Written instruction:
Give every line again exactly as it appears, please, but not the pictures.

* * *

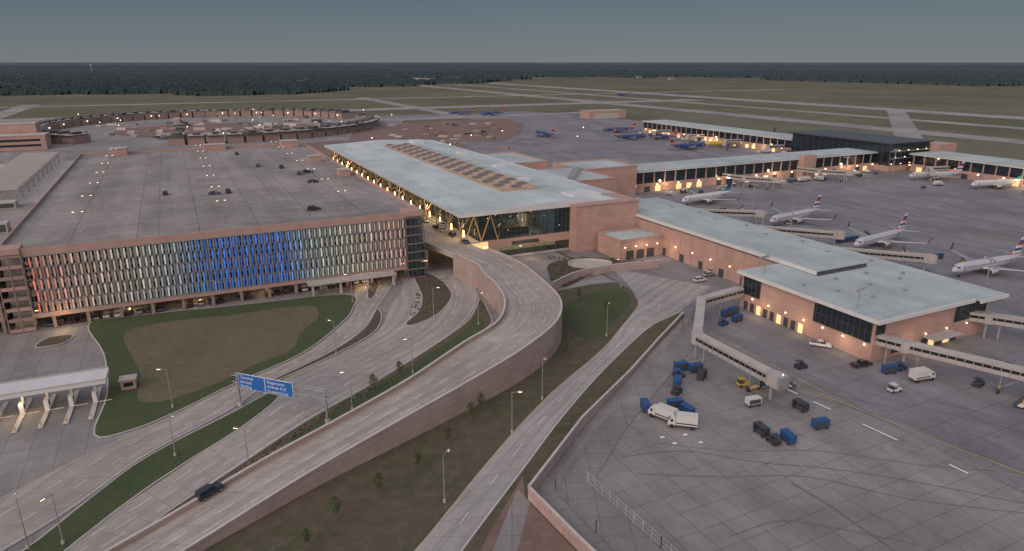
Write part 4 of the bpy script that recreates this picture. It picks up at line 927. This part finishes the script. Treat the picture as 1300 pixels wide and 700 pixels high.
# distant woodland
def fmat():
    m,nt,b=base('woodland_canopy'); tc=N(nt,'ShaderNodeTexCoord'); v=tc.outputs['Object']
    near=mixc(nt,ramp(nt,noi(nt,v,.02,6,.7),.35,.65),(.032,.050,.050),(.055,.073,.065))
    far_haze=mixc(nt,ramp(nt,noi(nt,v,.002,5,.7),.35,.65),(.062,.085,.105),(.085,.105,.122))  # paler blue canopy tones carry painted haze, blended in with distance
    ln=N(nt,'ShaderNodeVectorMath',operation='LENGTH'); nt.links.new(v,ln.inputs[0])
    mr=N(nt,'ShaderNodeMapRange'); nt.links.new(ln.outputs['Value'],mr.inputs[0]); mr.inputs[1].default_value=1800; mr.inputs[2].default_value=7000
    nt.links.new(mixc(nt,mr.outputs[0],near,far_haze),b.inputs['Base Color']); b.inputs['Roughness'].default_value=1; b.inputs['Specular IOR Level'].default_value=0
    return m
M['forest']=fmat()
r=1500; rs_=[]
while r<16000: rs_.append(r); r*=1.0085
na=620; idx={}; V=[];F=[]
def fh(x,y,r,az):
    nn=noise.noise(Vector((x*.0011,y*.0011,3)))+.6*noise.noise(Vector((x*.004,y*.004,7)))+.25*noise.noise(Vector((x*.015,y*.015,9)))
    lim= 1750 if az<-.30 else (1750+ (az+.30)*3200 if az<.25 else 3300-(az-.25)*1800)
    d=(r-lim)/900
    if r<lim: return None
    t=nn+min(d,.5)+(.12 if r>4500 else 0)
    if az<-.28: t+=.12
    if t<.18: return None
    return 6+6*noise.noise(Vector((x*.03,y*.03,0)))+4*random.random()
for i,r in enumerate(rs_):
    for j in range(na):
        az=math.radians(-43+86*j/(na-1)); x=r*math.sin(az)+random.uniform(-3,3);y=r*math.cos(az)+random.uniform(-3,3)
        h=fh(x,y,r,az); idx[(i,j)]=(len(V),h is not None); V.append((x,y,h if h is not None else -3))
for i in range(len(rs_)-1):
    for j in range(na-1):
        q=[idx[(i,j)],idx[(i,j+1)],idx[(i+1,j+1)],idx[(i+1,j)]]
        if sum(a[1] for a in q)>=2: F.append(tuple(a[0] for a in q))
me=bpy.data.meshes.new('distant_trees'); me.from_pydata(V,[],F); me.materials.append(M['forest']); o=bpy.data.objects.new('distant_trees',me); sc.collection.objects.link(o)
wt=Bld('water_tower',(-3300,5600,0),0); wt['tank'].cyl((0,0,38),(0,0,44),4,10,16,'conc'); wt['tank'].cyl((0,0,44),(0,0,52),10,6,16,'conc'); wt['stem'].cyl((0,0,0),(0,0,38),2.5,2,12,'conc'); wt.done()
for k in range(22):
    a=math.radians(random.uniform(-38,38)); r=random.uniform(2600,5200); bb=Bld('distant_warehouse',(r*math.sin(a),r*math.cos(a),0),random.random())
    w_=random.uniform(15,40); bb['walls'].box(0,0,0,w_,18,random.uniform(6,9),'conc'); bb['roof'].box(-.5,-.5,9.01,w_+.5,18.5,9.6,'metal'); bb['windows'].box(2,-.2,2,w_-2,-.05,4,'carglass'); bb.done()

* * *

Full solution:
Write part 4 of the bpy script that recreates this picture. It picks up at line 927. This part finishes the script. Treat the picture as 1300 pixels wide and 700 pixels high.
# distant woodland
def fmat():
    m,nt,b=base('woodland_canopy'); tc=N(nt,'ShaderNodeTexCoord'); v=tc.outputs['Object']
    near=mixc(nt,ramp(nt,noi(nt,v,.02,6,.7),.35,.65),(.032,.050,.050),(.055,.073,.065))
    far_haze=mixc(nt,ramp(nt,noi(nt,v,.002,5,.7),.35,.65),(.062,.085,.105),(.085,.105,.122))  # paler blue canopy tones carry painted haze, blended in with distance
    ln=N(nt,'ShaderNodeVectorMath',operation='LENGTH'); nt.links.new(v,ln.inputs[0])
    mr=N(nt,'ShaderNodeMapRange'); nt.links.new(ln.outputs['Value'],mr.inputs[0]); mr.inputs[1].default_value=1800; mr.inputs[2].default_value=7000
    nt.links.new(mixc(nt,mr.outputs[0],near,far_haze),b.inputs['Base Color']); b.inputs['Roughness'].default_value=1; b.inputs['Specular IOR Level'].default_value=0
    return m
M['forest']=fmat()
r=1500; rs_=[]
while r<16000: rs_.append(r); r*=1.0085
na=620; idx={}; V=[];F=[]
def fh(x,y,r,az):
    nn=noise.noise(Vector((x*.0011,y*.0011,3)))+.6*noise.noise(Vector((x*.004,y*.004,7)))+.25*noise.noise(Vector((x*.015,y*.015,9)))
    lim= 1750 if az<-.30 else (1750+ (az+.30)*3200 if az<.25 else 3300-(az-.25)*1800)
    d=(r-lim)/900
    if r<lim: return None
    t=nn+min(d,.5)+(.12 if r>4500 else 0)
    if az<-.28: t+=.12
    if t<.18: return None
    return 6+6*noise.noise(Vector((x*.03,y*.03,0)))+4*random.random()
for i,r in enumerate(rs_):
    for j in range(na):
        az=math.radians(-43+86*j/(na-1)); x=r*math.sin(az)+random.uniform(-3,3);y=r*math.cos(az)+random.uniform(-3,3)
        h=fh(x,y,r,az); idx[(i,j)]=(len(V),h is not None); V.append((x,y,h if h is not None else -3))
for i in range(len(rs_)-1):
    for j in range(na-1):
        q=[idx[(i,j)],idx[(i,j+1)],idx[(i+1,j+1)],idx[(i+1,j)]]
        if sum(a[1] for a in q)>=2: F.append(tuple(a[0] for a in q))
me=bpy.data.meshes.new('distant_trees'); me.from_pydata(V,[],F); me.materials.append(M['forest']); o=bpy.data.objects.new('distant_trees',me); sc.collection.objects.link(o)
wt=Bld('water_tower',(-3300,5600,0),0); wt['tank'].cyl((0,0,38),(0,0,44),4,10,16,'conc'); wt['tank'].cyl((0,0,44),(0,0,52),10,6,16,'conc'); wt['stem'].cyl((0,0,0),(0,0,38),2.5,2,12,'conc'); wt.done()
for k in range(22):
    a=math.radians(random.uniform(-38,38)); r=random.uniform(2600,5200); bb=Bld('distant_warehouse',(r*math.sin(a),r*math.cos(a),0),random.random())
    w_=random.uniform(15,40); bb['walls'].box(0,0,0,w_,18,random.uniform(6,9),'conc'); bb['roof'].box(-.5,-.5,9.01,w_+.5,18.5,9.6,'metal'); bb['windows'].box(2,-.2,2,w_-2,-.05,4,'carglass'); bb.done()